Der Preis für den Glanz der einen, die sich einer globalen Medienöffentlichkeit mit großen Einkommen erfreuen, sind die meist anonymen Leiden der Fans und Deklassierten, der zu Zuschauern verdammten Masse. Explosiv wird das, weil die von der Aufmerksamkeitsgesellschaft versprochene und verlangte Prominenz mit Anerkennung, unabdingbar für das Selbstwertgefühl eines jeden Menschen, verbunden ist. Die „kleine“ Anerkennung unter Freunden, in der Familie oder in Beziehungen reicht oft nicht mehr angesichts der möglichen Prominenz hin, gleicht das Defizit nicht aus.

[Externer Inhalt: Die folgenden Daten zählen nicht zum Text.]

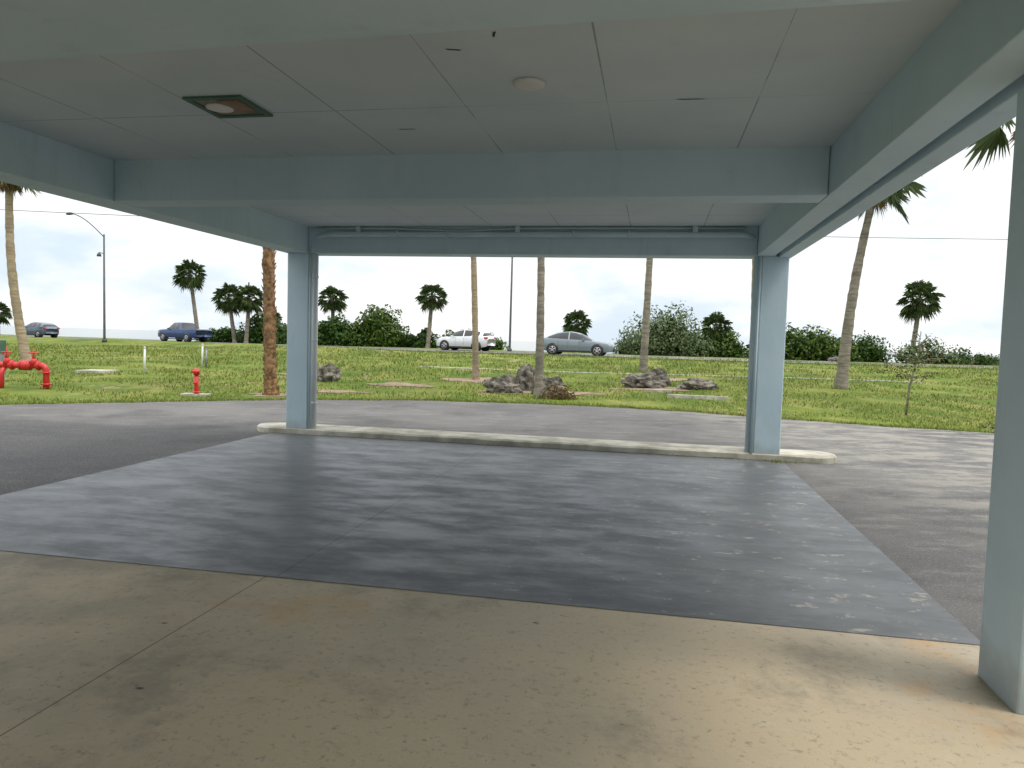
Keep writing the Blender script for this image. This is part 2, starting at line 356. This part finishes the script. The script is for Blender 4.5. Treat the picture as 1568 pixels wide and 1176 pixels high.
# ------------------------------------------------------------------ palms
def fan_crown(k,c,R,nl,nb,m,dead=0,emin=-35,emax=80,droop=.35,seed=0):
    r=random.Random(seed); c=Vector(c)
    for i in range(nl+dead):
        isd=i>=nl
        el=math.radians(r.uniform(-85,-50) if isd else emin+(emax-emin)*((i+.5)/nl)+r.uniform(-8,8))
        az=i*2.39996+r.uniform(-.3,.3)
        d=Vector((math.cos(el)*math.cos(az),math.cos(el)*math.sin(az),math.sin(el)))
        side=Vector((-math.sin(az),math.cos(az),0)); up=d.cross(side)*-1
        if up.z<0: up=-up
        tw=r.uniform(-.7,.7); side2=side*math.cos(tw)+up*math.sin(tw)
        Lp=R*r.uniform(.38,.60)*(.6 if isd else 1); Lb=R*r.uniform(.40,.56)*(.7 if isd else 1)
        p0=c; p1=c+d*Lp*.5+Vector((0,0,.03*R)); p2=c+d*Lp+Vector((0,0,-.05*R*math.cos(el)))
        mm=M['palmdead'] if isd else m
        w=.012*R; k.add([p0-side*w,p0+side*w,p1+side*w,p1-side*w,p2+side*w*.7,p2-side*w*.7],[(0,1,2,3),(3,2,4,5)],mm)
        spread=math.radians(r.uniform(75,105))
        for b in range(nb):
            t=-spread+2*spread*b/(nb-1)+r.uniform(-.04,.04)
            bd=(d*math.cos(t)+side2*math.sin(t)).normalized()
            L=Lb*(.72+.28*math.cos(t))*r.uniform(.85,1.08)
            wv=bd.cross(Vector((r.uniform(-.3,.3),r.uniform(-.3,.3),1)))
            if wv.length<.1: wv=Vector((1,0,0))
            wv.normalize(); wv*=L*(.075 if nb<18 else .05)
            q1=p2+bd*L*.55+Vector((0,0,-droop*L*.12)); q2=p2+bd*L+Vector((0,0,-droop*L*.75*(1 if r.random()<.7 else 1.5)))
            k.add([p2,q1-wv,q2,q1+wv],[(0,1,2),(0,2,3)] ,mm)
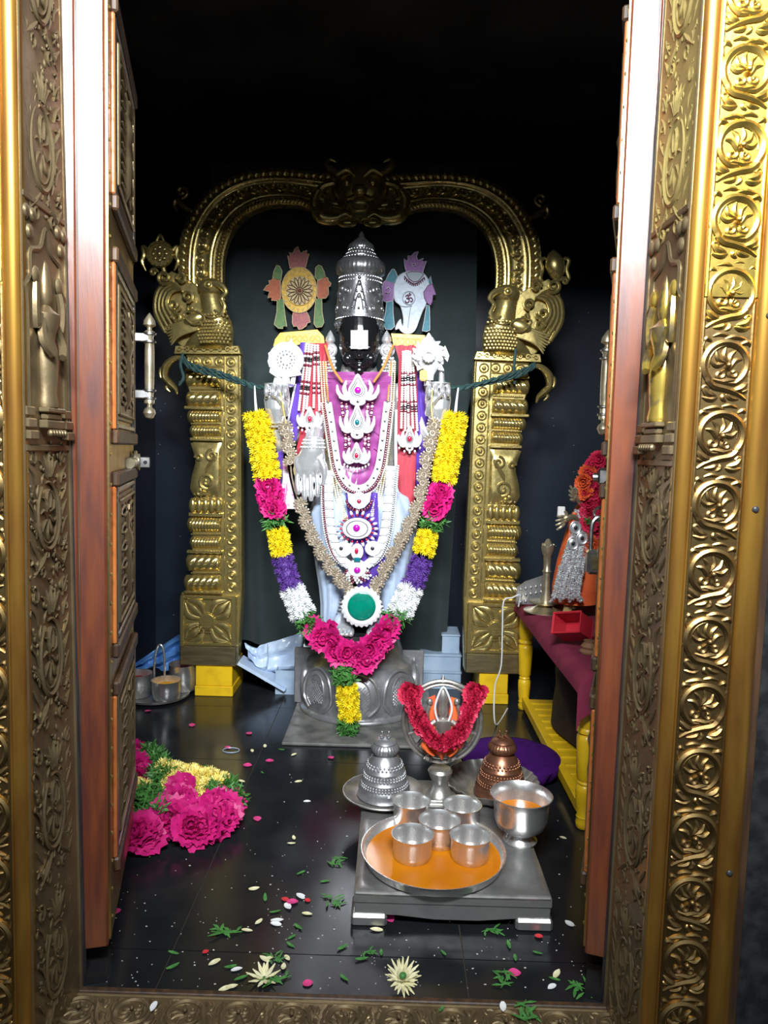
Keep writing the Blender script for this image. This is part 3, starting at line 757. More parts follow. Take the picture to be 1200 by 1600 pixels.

Normalerweise wird das Versagen in der Aufmerksamkeitsökonomie ruhig bleiben und sich in immer neuen Erwartungen und manchen Depressionen und anderen Verstimmungen erschöpfen. Aber manche Situationen laden wahrscheinlich dazu ein, den Sprung zu machen und die Anerkennung und Aufmerksamkeit durch eigene Leistung in einer plötzlich aufflammenden oder lange hochkochenden mörderischen Wut einzufordern. Amokläufe mit oder ohne suizidales Ende, das oft genug provoziert wird, sind eine Folge. Und wenn eine Öffentlichkeit aufgebaut wurde, die auf Gewalt starrt und nur auf die nächste Eruption wartet, wie das nach Potsdam und anderen Vorfällen im sowieso erregten Vorfeld der Weltmeisterschaft der Fall war, dann ist das ein Rahmen, um sich gewissermaßen in die kollektive Aufmerksamkeit und damit Anerkennung zu bomben, zu schießen oder, wie in diesem Fall, zu stechen.